Last week, Jalisa, a member of WILL, shared a powerful blog post on how she was attempting to “navigate race through gender” in her WILL experience. She wrote,
“…my experiences of racism are being invalidated… The fact that you identify with being a woman takes precedence over my identity as a person of color, and that gender biased is somehow worse than any other form of oppression. The intersectionality of race and gender are messy, but this act of completely ignoring race as a factor of oppression reinforces the cycle of oppression. In a group that I look to for liberation in having that shared experience of fighting a system of oppression, it is very disheartening.”
This was both difficult and inspirational to hear.
Not surprisingly, reading Jalisa’s post was tough. First, I heard this criticism on a personal level, as someone who cares. I care about Jalisa, WILL, and the feminist movement. To know that despite our best intentions in the group (and in feminism!) we continue to perpetuate racism and oppression was, as Jalisa expressed, “disheartening”. I also heard this criticism as the staff person who coordinates this program and who is ultimately responsible for ensuring that our work aligns with our mission and purpose. It was challenging to hear this because it meant I/we failed. It meant I/we let one of us down. It meant I/we were oppressive and silencing and marginalizing, even as we were working actively not to be. Even still.
Jalisa’s sharing her personal experience and telling her truth holds us all accountable to confront that which is so difficult to acknowledge: my/our privilege.
bell hooks breaks it down: “The heart of justice is truth telling, seeing ourselves and the world the way it is rather than the way we want it to be.” (hooks, 2000; p.23)

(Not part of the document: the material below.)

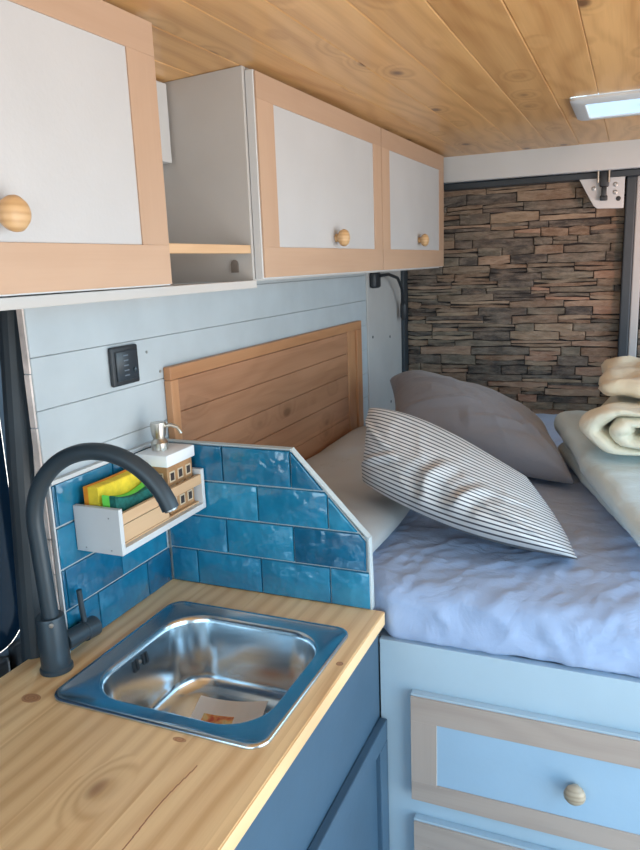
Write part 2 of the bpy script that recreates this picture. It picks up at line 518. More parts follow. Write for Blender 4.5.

In order to dismantle interlocking systems of oppression, we must tell our truths. The work of feminism, of social change, is to continuously tell our individual and collective truths. It is an everlasting story, a perpetual narrative.
And it ain’t easy.
According to the Social Change Model of Leadership (SCM), which grounds our work in WILL, there are seven principles that enable social change, that facilitate truth-telling. These principles are based in three different, interrelated, and dynamic systems: individual, group, and community. To tell our own individual truth requires consciousness of self, congruence, and commitment. Truth-telling in a group calls for collaboration, common purpose and controversy with civility. On a community level, citizenship is necessary to practice truth-telling. WILL intentionally and strategically fosters these principles—this is the work of WILL.
Here’s where the “inspirational” comes in:
Jalisa’s brave act of truth-telling demonstrates that we have created a culture in WILL where we do hold ourselves accountable to this truth-telling and to the principles that foster this practice. It is inspiring because it means that we are doing something right, even as we’re not. Even still.
Racism is ugly. Revealing it is a beautiful and revolutionary thing. Only then might we overcome it.
WILL is not alone in confronting these truths. Just yesterday, in response to recent expressions of racism on campus and a subsequent newspaper Staff Editorial calling for truth-telling, the campus paper ran an article in which campus leaders challenge the campus community to “Engage More, Not Less” . Although WILL (nor any other feminist leadership program, for that matter) was not among those cited as examples of how to “engage”, WILL does stand as a model of “engaging more”. This is precisely what WILL does–intentionally, deliberately, and with care.
Our development as feminist leaders challenges us to call out oppression and to always be looking and listening for ways in which we operate out of privilege. We are compelled to confront this privilege so that we can dismantle it, and in doing so, challenge systems of oppression and create social change.
Always both difficult and inspirational work. This is the work of WILL. This is the work of feminism.